▶ JOB
What is the number of lines containing the word "Blender"? Give that number alone.
***** DATA SUPPLIED
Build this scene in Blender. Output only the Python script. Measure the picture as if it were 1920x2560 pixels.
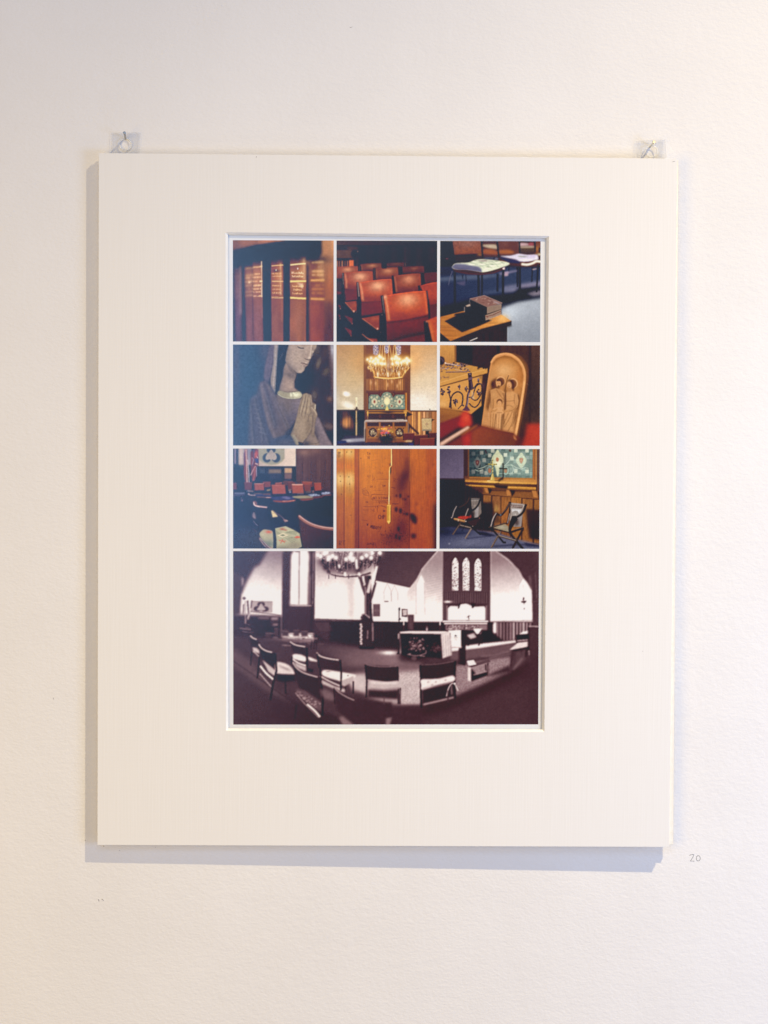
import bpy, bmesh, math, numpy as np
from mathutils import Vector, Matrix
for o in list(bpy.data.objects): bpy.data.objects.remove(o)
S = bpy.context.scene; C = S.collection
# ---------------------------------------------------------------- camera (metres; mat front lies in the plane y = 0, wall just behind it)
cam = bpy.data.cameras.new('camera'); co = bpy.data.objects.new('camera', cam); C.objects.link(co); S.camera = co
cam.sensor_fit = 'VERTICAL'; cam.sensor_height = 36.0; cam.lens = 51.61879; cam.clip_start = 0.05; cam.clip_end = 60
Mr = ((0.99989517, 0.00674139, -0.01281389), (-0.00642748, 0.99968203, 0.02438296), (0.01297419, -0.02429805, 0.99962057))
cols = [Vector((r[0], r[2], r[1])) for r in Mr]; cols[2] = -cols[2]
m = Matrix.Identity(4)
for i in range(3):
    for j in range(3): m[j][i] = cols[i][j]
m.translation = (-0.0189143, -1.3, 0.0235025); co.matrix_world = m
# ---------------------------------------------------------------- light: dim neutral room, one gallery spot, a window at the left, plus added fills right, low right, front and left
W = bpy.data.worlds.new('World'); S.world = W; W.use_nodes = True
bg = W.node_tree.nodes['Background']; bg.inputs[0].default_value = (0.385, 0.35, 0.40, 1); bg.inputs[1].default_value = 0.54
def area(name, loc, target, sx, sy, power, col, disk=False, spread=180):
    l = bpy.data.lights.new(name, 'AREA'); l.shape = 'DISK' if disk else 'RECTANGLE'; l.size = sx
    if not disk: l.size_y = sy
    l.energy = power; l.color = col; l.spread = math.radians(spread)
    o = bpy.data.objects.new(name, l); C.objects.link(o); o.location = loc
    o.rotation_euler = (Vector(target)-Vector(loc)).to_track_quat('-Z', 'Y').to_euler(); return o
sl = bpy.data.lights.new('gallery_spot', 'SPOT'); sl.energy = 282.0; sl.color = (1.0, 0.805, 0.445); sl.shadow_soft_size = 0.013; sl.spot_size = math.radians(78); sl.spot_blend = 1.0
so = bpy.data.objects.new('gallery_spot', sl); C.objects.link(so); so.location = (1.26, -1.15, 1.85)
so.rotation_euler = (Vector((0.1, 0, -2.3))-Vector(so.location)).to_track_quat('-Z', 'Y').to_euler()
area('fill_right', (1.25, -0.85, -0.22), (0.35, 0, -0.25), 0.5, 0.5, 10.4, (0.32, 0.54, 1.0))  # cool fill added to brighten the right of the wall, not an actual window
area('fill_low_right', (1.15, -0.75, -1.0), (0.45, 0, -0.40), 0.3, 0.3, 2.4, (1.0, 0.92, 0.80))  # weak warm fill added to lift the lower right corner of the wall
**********
***** DATA SUPPLIED
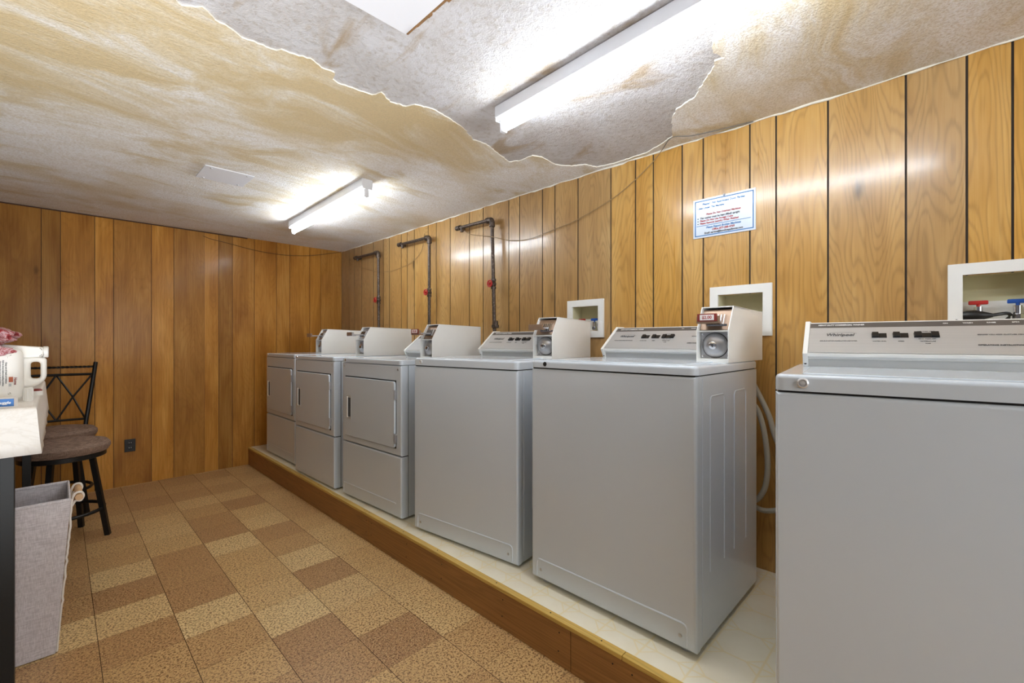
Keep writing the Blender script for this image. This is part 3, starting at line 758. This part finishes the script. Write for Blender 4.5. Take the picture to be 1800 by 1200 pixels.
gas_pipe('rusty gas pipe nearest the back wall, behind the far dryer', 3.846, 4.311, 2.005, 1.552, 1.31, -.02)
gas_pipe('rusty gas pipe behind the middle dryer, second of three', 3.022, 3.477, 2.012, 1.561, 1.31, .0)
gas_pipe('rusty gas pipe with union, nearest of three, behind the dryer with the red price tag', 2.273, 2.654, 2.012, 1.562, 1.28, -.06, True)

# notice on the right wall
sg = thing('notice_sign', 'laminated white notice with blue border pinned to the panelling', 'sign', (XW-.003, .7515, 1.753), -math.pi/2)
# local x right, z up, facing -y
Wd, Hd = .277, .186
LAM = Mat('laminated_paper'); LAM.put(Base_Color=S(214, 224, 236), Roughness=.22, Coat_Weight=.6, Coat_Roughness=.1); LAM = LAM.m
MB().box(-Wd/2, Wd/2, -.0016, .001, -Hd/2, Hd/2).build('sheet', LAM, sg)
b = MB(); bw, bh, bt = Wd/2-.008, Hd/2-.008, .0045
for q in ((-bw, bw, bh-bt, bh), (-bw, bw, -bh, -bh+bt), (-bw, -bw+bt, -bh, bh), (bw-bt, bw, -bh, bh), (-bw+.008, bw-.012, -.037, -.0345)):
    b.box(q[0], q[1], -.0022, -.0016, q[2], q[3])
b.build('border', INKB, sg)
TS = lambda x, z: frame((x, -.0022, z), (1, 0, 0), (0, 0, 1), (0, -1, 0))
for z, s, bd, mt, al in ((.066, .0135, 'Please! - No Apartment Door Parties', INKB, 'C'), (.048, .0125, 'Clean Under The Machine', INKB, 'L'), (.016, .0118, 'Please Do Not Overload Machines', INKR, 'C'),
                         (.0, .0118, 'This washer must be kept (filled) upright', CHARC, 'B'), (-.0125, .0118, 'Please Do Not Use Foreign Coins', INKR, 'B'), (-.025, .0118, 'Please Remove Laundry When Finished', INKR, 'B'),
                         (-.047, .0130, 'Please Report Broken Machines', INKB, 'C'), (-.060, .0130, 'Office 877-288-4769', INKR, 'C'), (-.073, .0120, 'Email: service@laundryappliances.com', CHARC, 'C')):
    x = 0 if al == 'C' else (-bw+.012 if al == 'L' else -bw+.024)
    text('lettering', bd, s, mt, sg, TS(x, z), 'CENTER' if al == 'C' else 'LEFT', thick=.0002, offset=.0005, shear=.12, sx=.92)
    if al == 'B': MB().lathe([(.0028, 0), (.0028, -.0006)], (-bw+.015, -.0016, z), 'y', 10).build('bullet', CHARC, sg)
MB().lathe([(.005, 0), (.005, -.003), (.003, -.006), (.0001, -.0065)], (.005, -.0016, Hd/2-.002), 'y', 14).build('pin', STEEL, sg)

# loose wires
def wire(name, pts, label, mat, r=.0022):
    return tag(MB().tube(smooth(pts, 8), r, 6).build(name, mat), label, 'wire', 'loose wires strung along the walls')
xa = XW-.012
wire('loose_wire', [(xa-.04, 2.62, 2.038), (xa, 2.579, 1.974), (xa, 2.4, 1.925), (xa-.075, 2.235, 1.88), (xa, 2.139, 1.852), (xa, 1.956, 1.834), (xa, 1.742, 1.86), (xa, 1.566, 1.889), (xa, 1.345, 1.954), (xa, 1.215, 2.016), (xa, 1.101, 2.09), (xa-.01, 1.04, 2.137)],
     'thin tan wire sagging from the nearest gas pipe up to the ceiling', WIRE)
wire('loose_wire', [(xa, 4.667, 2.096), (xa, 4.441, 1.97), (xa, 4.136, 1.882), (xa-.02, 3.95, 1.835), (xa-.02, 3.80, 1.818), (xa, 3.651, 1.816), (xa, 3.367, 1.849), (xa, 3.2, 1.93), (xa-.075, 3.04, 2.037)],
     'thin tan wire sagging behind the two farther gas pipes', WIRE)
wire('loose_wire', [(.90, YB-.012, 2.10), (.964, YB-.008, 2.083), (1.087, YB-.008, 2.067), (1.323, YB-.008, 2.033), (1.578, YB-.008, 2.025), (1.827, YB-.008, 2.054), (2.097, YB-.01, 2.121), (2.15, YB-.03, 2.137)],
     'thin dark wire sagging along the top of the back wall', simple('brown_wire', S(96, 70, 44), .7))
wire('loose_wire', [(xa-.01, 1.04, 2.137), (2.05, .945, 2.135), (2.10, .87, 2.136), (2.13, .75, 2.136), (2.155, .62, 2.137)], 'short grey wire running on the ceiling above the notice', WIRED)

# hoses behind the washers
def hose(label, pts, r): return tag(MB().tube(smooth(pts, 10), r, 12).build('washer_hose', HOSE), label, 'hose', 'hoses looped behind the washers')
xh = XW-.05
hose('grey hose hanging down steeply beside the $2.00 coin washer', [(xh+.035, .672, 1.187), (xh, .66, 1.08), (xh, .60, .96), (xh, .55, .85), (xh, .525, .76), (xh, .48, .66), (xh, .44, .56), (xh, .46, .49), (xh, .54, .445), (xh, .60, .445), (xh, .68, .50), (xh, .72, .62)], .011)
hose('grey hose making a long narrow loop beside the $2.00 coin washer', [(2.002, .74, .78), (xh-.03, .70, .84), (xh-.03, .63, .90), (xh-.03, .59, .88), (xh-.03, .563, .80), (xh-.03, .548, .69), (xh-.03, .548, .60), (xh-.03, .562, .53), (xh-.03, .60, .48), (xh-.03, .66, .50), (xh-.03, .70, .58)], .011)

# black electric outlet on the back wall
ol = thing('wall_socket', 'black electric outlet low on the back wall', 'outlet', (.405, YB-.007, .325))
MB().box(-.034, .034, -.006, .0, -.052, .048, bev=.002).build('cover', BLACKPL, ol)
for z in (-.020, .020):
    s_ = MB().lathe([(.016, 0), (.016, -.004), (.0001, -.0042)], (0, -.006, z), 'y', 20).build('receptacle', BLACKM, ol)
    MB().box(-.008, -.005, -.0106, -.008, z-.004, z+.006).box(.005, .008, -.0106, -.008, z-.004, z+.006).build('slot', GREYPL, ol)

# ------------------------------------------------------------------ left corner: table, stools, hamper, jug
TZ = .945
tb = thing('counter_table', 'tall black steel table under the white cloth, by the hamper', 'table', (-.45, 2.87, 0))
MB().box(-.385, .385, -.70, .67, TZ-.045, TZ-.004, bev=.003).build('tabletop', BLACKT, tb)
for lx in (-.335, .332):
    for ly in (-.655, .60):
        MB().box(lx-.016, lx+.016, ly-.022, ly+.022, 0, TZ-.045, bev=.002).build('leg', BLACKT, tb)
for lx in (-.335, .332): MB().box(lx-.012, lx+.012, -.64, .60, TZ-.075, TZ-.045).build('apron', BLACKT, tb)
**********
▶ RESULT FOR THIS TASK
2